▸ Material provided
• • • • • • •

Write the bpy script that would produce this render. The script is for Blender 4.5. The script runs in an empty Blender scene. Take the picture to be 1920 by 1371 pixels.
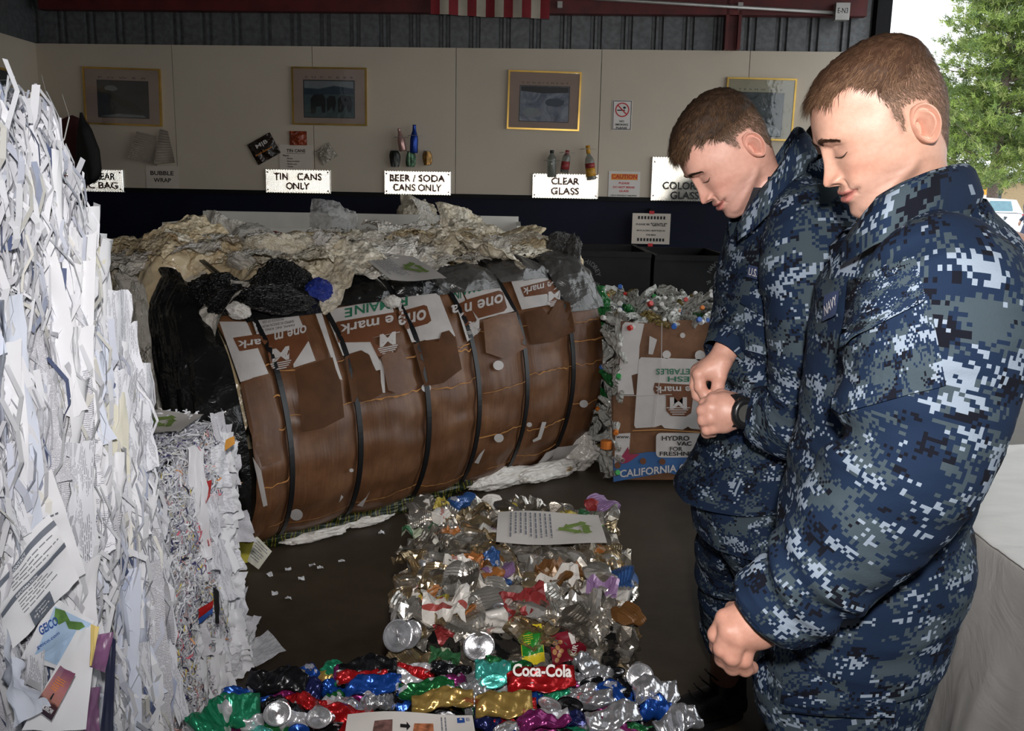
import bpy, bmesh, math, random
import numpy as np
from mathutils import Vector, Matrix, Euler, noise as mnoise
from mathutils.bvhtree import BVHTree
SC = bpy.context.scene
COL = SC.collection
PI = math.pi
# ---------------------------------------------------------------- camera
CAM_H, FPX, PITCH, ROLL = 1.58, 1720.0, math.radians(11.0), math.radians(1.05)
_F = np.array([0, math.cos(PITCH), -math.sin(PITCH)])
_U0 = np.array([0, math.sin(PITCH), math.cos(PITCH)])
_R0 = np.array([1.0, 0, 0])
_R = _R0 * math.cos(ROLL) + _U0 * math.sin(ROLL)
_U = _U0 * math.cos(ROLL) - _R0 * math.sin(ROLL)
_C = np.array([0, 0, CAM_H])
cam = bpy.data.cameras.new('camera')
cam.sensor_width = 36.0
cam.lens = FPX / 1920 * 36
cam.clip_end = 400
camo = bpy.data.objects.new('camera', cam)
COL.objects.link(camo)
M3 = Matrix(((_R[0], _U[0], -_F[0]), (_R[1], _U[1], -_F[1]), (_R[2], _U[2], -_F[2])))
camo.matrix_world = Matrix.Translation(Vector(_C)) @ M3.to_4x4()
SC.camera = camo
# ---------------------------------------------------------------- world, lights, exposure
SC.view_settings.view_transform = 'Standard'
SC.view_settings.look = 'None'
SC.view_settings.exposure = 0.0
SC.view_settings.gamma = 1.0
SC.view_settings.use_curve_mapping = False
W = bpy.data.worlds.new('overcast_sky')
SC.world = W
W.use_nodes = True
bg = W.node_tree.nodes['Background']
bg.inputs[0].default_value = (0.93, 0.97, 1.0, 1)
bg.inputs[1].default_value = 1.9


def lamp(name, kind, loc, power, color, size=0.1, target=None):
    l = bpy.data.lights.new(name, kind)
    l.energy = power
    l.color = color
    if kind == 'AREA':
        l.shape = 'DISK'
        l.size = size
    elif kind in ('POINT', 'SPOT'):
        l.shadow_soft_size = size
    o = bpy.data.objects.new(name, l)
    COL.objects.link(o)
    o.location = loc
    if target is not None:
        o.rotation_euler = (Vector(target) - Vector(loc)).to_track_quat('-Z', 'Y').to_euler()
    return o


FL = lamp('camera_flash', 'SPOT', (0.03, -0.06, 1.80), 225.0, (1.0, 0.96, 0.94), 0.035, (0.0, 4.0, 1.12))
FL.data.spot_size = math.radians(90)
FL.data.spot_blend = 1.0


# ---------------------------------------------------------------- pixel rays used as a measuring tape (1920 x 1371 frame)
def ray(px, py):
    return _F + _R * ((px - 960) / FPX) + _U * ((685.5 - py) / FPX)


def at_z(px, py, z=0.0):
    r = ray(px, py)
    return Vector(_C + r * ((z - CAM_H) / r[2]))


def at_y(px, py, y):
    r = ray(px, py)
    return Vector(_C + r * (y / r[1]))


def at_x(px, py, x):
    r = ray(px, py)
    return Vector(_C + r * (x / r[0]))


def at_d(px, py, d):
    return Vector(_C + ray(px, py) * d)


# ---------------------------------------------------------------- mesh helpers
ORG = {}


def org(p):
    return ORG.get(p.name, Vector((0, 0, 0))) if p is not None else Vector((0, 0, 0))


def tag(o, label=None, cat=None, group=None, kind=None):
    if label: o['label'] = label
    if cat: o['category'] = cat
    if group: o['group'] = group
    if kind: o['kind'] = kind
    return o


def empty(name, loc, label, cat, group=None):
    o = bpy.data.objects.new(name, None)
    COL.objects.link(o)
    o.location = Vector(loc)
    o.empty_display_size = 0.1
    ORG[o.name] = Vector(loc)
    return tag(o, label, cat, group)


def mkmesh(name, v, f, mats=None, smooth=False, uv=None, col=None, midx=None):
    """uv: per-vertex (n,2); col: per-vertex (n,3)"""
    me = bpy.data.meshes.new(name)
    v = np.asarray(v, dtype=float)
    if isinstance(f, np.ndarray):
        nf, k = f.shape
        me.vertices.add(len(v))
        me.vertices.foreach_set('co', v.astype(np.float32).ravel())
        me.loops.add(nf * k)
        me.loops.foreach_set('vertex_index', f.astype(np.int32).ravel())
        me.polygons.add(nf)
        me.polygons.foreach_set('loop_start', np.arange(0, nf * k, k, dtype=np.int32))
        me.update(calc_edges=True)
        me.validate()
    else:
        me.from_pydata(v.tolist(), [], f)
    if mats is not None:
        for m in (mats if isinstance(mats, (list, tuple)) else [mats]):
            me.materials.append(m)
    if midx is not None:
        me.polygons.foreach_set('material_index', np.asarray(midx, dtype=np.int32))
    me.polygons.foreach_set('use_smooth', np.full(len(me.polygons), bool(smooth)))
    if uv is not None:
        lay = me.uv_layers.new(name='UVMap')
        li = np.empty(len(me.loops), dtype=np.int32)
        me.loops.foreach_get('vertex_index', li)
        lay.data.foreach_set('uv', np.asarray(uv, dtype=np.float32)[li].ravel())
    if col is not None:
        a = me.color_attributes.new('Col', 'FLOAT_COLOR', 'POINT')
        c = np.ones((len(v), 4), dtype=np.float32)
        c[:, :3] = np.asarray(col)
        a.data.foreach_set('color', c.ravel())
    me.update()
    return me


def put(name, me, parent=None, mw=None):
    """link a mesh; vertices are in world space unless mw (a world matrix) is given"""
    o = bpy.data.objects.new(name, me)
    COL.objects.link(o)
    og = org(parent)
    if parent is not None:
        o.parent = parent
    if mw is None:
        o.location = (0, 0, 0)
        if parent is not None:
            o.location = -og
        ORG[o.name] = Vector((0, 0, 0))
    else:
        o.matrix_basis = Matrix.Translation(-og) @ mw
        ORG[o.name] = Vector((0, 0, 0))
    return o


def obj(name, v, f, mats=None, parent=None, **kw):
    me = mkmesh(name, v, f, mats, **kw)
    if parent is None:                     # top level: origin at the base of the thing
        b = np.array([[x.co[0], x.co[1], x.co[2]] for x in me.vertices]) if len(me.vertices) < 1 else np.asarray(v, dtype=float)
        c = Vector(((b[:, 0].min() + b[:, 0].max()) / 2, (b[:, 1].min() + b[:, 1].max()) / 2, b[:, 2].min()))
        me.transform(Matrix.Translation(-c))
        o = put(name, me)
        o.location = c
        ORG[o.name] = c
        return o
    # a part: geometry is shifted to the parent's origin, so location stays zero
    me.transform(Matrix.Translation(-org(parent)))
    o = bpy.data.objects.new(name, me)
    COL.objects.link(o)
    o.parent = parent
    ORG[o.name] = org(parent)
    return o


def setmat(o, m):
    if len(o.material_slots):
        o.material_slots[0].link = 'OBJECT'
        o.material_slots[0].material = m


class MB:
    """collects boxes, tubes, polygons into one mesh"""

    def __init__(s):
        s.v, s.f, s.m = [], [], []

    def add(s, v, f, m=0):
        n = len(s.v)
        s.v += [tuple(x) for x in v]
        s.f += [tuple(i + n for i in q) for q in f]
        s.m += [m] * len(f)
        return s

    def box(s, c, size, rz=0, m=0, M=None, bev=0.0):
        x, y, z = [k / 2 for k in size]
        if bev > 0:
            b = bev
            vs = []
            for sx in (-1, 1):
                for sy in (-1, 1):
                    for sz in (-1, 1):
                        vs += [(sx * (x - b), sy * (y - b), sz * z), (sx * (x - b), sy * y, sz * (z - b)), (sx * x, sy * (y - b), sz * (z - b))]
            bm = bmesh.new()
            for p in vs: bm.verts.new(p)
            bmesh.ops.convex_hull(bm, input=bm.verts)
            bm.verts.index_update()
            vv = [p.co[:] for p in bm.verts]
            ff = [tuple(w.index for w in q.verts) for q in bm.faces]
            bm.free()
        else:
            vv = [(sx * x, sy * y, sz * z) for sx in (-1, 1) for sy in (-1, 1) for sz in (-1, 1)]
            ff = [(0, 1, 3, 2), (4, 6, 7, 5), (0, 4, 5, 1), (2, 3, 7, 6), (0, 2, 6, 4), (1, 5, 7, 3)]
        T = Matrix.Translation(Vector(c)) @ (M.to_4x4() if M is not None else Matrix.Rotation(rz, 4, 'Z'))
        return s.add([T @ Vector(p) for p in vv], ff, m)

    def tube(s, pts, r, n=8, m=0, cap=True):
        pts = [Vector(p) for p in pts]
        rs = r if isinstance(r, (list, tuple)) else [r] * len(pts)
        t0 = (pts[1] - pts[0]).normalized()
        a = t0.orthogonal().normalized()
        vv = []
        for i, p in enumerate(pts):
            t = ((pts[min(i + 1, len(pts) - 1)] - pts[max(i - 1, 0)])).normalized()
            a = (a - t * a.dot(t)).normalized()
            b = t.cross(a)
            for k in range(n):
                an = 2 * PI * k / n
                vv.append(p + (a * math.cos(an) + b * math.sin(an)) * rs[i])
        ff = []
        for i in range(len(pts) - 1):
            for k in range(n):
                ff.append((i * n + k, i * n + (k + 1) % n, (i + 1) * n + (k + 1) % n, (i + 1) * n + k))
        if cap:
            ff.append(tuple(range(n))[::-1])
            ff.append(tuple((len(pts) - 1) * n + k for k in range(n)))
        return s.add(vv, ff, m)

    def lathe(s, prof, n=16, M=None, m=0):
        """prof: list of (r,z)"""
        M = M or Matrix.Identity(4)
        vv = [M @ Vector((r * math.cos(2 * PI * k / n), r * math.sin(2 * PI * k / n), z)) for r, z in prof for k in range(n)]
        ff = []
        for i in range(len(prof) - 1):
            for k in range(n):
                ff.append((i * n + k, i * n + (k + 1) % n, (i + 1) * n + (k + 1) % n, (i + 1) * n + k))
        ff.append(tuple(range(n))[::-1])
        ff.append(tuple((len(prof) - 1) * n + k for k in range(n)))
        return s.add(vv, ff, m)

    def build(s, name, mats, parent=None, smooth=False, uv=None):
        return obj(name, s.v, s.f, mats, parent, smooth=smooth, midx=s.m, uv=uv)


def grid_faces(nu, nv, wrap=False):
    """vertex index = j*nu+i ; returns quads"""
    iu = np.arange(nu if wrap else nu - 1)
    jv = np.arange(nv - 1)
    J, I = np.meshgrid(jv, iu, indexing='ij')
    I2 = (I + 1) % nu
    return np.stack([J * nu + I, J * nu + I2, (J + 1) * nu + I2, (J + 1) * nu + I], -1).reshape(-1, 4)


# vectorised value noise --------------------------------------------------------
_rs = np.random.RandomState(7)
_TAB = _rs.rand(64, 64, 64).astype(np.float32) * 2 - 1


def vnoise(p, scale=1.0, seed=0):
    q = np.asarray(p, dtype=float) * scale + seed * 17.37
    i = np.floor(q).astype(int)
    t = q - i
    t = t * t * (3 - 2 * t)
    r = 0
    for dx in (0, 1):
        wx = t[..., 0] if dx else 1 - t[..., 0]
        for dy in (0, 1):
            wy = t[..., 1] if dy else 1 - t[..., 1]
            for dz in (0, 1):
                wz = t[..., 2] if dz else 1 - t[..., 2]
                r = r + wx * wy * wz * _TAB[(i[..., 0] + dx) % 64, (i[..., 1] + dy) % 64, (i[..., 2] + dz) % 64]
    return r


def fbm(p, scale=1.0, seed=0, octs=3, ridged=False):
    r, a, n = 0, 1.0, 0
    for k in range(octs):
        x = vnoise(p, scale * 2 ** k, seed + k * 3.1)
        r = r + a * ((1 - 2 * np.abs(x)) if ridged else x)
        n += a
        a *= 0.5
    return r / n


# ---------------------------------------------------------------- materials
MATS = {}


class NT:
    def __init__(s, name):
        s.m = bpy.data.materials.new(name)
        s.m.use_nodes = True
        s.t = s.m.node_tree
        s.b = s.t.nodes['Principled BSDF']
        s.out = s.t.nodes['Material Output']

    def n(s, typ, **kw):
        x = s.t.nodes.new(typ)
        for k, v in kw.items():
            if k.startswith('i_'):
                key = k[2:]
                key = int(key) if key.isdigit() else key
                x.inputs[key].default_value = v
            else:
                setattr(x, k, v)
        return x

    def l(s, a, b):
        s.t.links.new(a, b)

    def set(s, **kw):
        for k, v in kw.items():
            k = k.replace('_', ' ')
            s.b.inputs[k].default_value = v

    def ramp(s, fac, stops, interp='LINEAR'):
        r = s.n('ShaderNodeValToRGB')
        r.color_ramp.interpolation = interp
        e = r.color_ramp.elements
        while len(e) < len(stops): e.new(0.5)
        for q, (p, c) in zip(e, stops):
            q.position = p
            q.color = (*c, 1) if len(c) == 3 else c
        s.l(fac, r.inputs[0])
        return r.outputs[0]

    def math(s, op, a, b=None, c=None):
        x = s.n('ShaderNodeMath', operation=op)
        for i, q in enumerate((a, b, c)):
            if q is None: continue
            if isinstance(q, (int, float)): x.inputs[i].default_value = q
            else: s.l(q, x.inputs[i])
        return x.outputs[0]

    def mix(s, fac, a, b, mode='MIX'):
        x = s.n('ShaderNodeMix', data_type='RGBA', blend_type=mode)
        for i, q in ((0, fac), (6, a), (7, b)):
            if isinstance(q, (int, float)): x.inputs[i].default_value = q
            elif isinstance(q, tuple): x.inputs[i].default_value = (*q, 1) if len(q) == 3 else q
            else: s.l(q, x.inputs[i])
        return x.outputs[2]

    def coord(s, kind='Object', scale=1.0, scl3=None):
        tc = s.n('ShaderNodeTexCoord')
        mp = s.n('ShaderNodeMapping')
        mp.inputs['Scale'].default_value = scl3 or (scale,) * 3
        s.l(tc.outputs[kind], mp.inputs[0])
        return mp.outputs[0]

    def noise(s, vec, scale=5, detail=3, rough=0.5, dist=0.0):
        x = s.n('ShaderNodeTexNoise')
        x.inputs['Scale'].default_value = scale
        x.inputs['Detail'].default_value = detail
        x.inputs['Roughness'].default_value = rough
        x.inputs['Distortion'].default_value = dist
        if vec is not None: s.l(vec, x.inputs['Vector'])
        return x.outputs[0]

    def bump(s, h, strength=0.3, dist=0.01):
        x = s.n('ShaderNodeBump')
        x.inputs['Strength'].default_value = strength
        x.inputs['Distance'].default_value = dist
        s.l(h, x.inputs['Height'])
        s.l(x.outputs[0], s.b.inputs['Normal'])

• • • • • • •

▸ Required task
Omitting all pictures, restate exactly the lines of the material from its start through the line that contains "bg.inputs[1].default_value = 1.9".

▸ Problem solution
Write the bpy script that would produce this render. The script is for Blender 4.5. The script runs in an empty Blender scene. Take the picture to be 1920 by 1371 pixels.
import bpy, bmesh, math, random
import numpy as np
from mathutils import Vector, Matrix, Euler, noise as mnoise
from mathutils.bvhtree import BVHTree
SC = bpy.context.scene
COL = SC.collection
PI = math.pi
# ---------------------------------------------------------------- camera
CAM_H, FPX, PITCH, ROLL = 1.58, 1720.0, math.radians(11.0), math.radians(1.05)
_F = np.array([0, math.cos(PITCH), -math.sin(PITCH)])
_U0 = np.array([0, math.sin(PITCH), math.cos(PITCH)])
_R0 = np.array([1.0, 0, 0])
_R = _R0 * math.cos(ROLL) + _U0 * math.sin(ROLL)
_U = _U0 * math.cos(ROLL) - _R0 * math.sin(ROLL)
_C = np.array([0, 0, CAM_H])
cam = bpy.data.cameras.new('camera')
cam.sensor_width = 36.0
cam.lens = FPX / 1920 * 36
cam.clip_end = 400
camo = bpy.data.objects.new('camera', cam)
COL.objects.link(camo)
M3 = Matrix(((_R[0], _U[0], -_F[0]), (_R[1], _U[1], -_F[1]), (_R[2], _U[2], -_F[2])))
camo.matrix_world = Matrix.Translation(Vector(_C)) @ M3.to_4x4()
SC.camera = camo
# ---------------------------------------------------------------- world, lights, exposure
SC.view_settings.view_transform = 'Standard'
SC.view_settings.look = 'None'
SC.view_settings.exposure = 0.0
SC.view_settings.gamma = 1.0
SC.view_settings.use_curve_mapping = False
W = bpy.data.worlds.new('overcast_sky')
SC.world = W
W.use_nodes = True
bg = W.node_tree.nodes['Background']
bg.inputs[0].default_value = (0.93, 0.97, 1.0, 1)
bg.inputs[1].default_value = 1.9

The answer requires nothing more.